Influence of oceanographic features on spatial and interannual variability of phytoplankton in the Bransfield Strait, Antarctica

Spatial variability and interannual variability of phytoplankton biomass, estimated as chlorophyll-a (Chl-a) concentration and taxonomic groups, were analyzed in relation to environmental conditions in the Bransfield Strait (BS). This study is based upon both in situ (2003, 2004, 2005, 2008, 2009 and 2010) and satellite (2002-2010) data, during the austral summer.
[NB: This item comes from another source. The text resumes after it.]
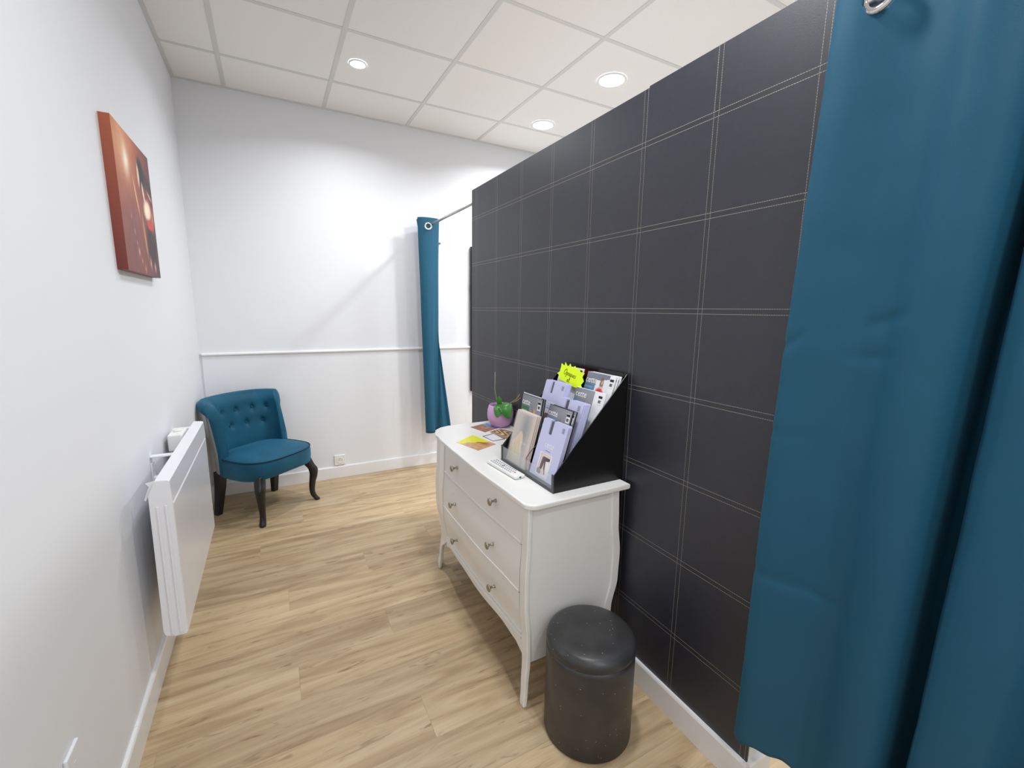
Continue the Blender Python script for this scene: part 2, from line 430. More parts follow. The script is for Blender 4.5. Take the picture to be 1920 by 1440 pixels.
# partition covered with stitched wallpaper (object coords = world coords)
pa = empty('partition_wall', (0, 0, 0), kind='structure')
bx('wallpaper_panel', M_wallpaper, (P, P+0.006, 1.155, Q, 0, 2.077), pa, bev=0.001, seg=1)
bx('wallpaper_panel', M_wallpaper, (P, P+0.006, PN, 1.1545, 0, 2.082), pa, bev=0.001, seg=1)
bx('partition_core', M_wall, (P+0.006, P+PT, PN, Q, 0, 2.075), pa)
def skirt2(name, axis, a, b_, base, sgn):
    o = skirt(name, axis, a, b_, base, sgn); return o
skirt2('baseboard_partition', 'y', PN, Q, P, -1)
skirt2('baseboard_partition_end', 'x', P, P+PT, PN, -1)
skirt2('baseboard_partition_far', 'y', PN, Q, P+PT, 1)

# ------------------------------------------------------------------ downlights
def downlight(x, y, r, label):
    t = empty('downlight', (x, y, H), label=label, cat='light', group='round recessed ceiling downlights')
    bm = bmesh.new(); lathe(bm, [(r*1.02, -0.001), (r*1.0, -0.006), (r*1.12, -0.007), (r*1.2, -0.003), (r*1.2, 0.0)], 40, caps=False)
    finish(bm, 'rim', M_white, t, True)
    bm = bmesh.new(); lathe(bm, [(r*1.03, -0.001), (r*1.03, -0.003)], 40)
    finish(bm, 'diffuser', M_lamp, t)
LL = ['small round ceiling spotlight above the corridor, left of the two larger ones', 'larger round ceiling downlight nearer the camera, above the dark partition',
      'larger round ceiling downlight farther back, near the back wall',
      'round ceiling downlight above the chest of drawers, out of frame', 'round ceiling downlight above the photographer', 'round ceiling downlight beyond the near end of the partition',
      'round ceiling downlight behind the large teal curtain', 'round ceiling downlight by the front wall of the room']
for i, (x, y, r, wt) in enumerate(LAMPS):
    downlight(x, y, r, LL[i])

# ------------------------------------------------------------------ radiator
ra = empty('wall_radiator', (0, 1.745, 0.236), label='white electric panel radiator mounted low on the left wall before the teal chair', cat='radiator')
RL = 0.865; RH = 0.564
# front panel: x .085-.12 ; slot below a reclined top strip
bm = bmesh.new(); box(bm, 0.088, 0.122, 0, RL, 0, RH-0.082, bev=0.006, seg=3); finish(bm, 'front_panel', M_white, ra, True)
for p in ra.children[0].data.polygons: p.use_smooth = False
bm = bmesh.new(); prism(bm, [(0.122, RH-0.077), (0.119, RH-0.004), (0.113, RH), (0.080, RH+0.003), (0.076, RH-0.004), (0.076, RH-0.077)], 'y', 0, RL)
finish(bm, 'top_strip', M_white, ra)
bx('slot', M_dark, (0.075, 0.112, 0.006, RL-0.006, RH-0.084, RH-0.075), ra)
bm = bmesh.new(); prism(bm, [(0.088, 0.012), (0.088, RH-0.08), (0.078, RH-0.006), (0.060, RH-0.045), (0.054, 0.03), (0.060, 0.012)], 'y', 0.012, RL-0.012)
finish(bm, 'rear_casing', M_white, ra)
bm = bmesh.new(); prism(bm, [(0.046, RH-0.062), (0.050, RH-0.066), (0.074, RH-0.020), (0.078, RH-0.001), (0.054, RH-0.006), (0.062, RH-0.018)], 'y', 0.012, 0.015)
finish(bm, 'side_bracket', M_white, ra)
bm = bmesh.new(); prism(bm, [(0.060, 0.013), (0.088, 0.002), (0.1165, 0.002), (0.1215, 0.008), (0.1215, RH-0.077), (0.1185, RH-0.004), (0.113, RH-0.0005), (0.080, RH+0.0015), (0.060, RH-0.045), (0.055, 0.03)], 'y', -0.002, 0.004)
finish(bm, 'end_cap', M_white, ra)
for xr in (0.076, 0.099): bx('end_ridge', M_white, (xr, xr+0.008, -0.0055, -0.0015, 0.012, RH-0.085), ra, bev=0.0018, seg=2)
for y in (0.36, 0.80):
    bm = bmesh.new(); box(bm, 0.0, 0.07, y, y+0.03, RH-0.11, RH-0.10, bev=0.001, seg=1); box(bm, 0.0, 0.006, y-0.006, y+0.036, 0.06, RH-0.04, bev=0.001, seg=1)
    box(bm, 0.0, 0.07, y, y+0.03, RH-0.02, RH-0.014, bev=0.001, seg=1); finish(bm, 'mount_bracket', M_white, ra)
bm = bmesh.new(); box(bm, 0.015, 0.07, 0.60, 0.74, RH-0.07, RH+0.006, bev=0.008, seg=3); finish(bm, 'thermostat_box', M_whplast, ra)
bm = bmesh.new(); lathe(bm, [(0.014, RH+0.006), (0.014, RH+0.011), (0.012, RH+0.013)], 24, 0.042, 0.67); finish(bm, 'control_knob', M_whplast, ra, True)

# ------------------------------------------------------------------ sockets and hook
def socket(name, loc, rot, label):
    t = empty(name, loc, rot, label=label, cat='socket')
    bx('plate', M_whplast, (-0.041, 0.041, -0.011, 0, -0.041, 0.041), t, bev=0.003)
    bm = bmesh.new(); R0 = 0.02
    loft(bm, [[(r*math.cos(a*PI/14), y, r*math.sin(a*PI/14)) for a in range(28)] for r, y in ((0.026, -0.0112), (0.025, -0.013), (0.0195, -0.013), (0.0185, -0.0115))], caps=True)
    finish(bm, 'well', M_whplast, t)
    for s in (-1, 1):
        bm = bmesh.new(); lathe(bm, [(0.0024, 0), (0.0024, 0.002)], 10); finish(bm, 'hole', M_dark, t, loc=(s*0.0095, -0.0112, -0.001), rot=(PI/2, 0, 0))
    bm = bmesh.new(); lathe(bm, [(0.0022, 0), (0.0022, 0.008), (0.001, 0.009)], 10); finish(bm, 'earth_pin', M_nick, t, loc=(0, -0.0112, 0.011), rot=(PI/2, 0, 0))
socket('wall_socket', (0.868, D-0.006, 0.148), (0, 0, 0), 'white square power socket above the back baseboard, right of the chair')
bp_ = empty('cover_plate', (0, 1.163, 0.378), label='small white blank cover plate low on the left wall, at the bottom left corner', cat='cover plate')
bx('plate', M_wall, (0, 0.008, -0.032, 0.032, -0.04, 0.036), bp_, bev=0.003); bx('screw_cap', M_wall, (0.008, 0.0086, -0.004, 0.004, -0.004, 0.004), bp_, bev=0.0002, seg=1)
hk = empty('wall_hook', (1.738, D, 1.913), label='small white knob hook on the back wall right of the far curtain', cat='hook')
bm = bmesh.new(); lathe(bm, [(0.010, 0), (0.010, 0.003), (0.004, 0.005), (0.004, 0.022), (0.009, 0.026), (0.0095, 0.031), (0.006, 0.035)], 20)
finish(bm, 'peg', M_nick, hk, True, rot=(PI/2, 0, 0))
bm = bmesh.new(); lathe(bm, [(0.014, 0), (0.014, 0.0025), (0.012, 0.0035)], 20); finish(bm, 'rosette', M_whplast, hk, True, rot=(PI/2, 0, 0))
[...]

A thermohaline front was predominately observed between the colder and saltier waters under the influence of transitional water with Weddell Sea influence (TWW) in the southeastern BS, and the fresher and warmer waters associated with the presence of transitional water with Bellingshausen Sea influence (TBW) in the northwestern BS. Canonical correspondence analysis showed that the dominance of microplanktonic diatoms was associated with higher Chl-a within shallow upper mixed layers, with relatively strong pycnocline in the TBW, particularly close to the South Shetland Islands (SSI). Conversely, the TWW was primarily characterized by lower Chl-a within deeper mixed layers or a well-mixed water column and dominated by nanoplanktonic flagellates (including haptophytes and cryptophytes). Spatial variability based on both in situ and satellite data suggests that the Bransfield Strait acts as a typical Seasonal Ice Zone (SIZ) and the phytoplankton community there is governed by a combination of processes acting synergistically: the sea ice retreat, allowing for a penetration of light into the water column, and a relatively shallow upper mixed layer with strong pycnocline, primarily in the TBW, retaining organisms near the surface when light conditions are adequate. Interannual variability in Chl-a and species composition indicate an alternation between diatom-dominated and flagellate-dominated assemblages. These shifts are potentially related to the different stages of phytoplankton succession, as a result of varying water column physical features, principally influenced by the dynamic occupation of the TBW and TWW, that appear to modulate phytoplankton dynamics within the BS.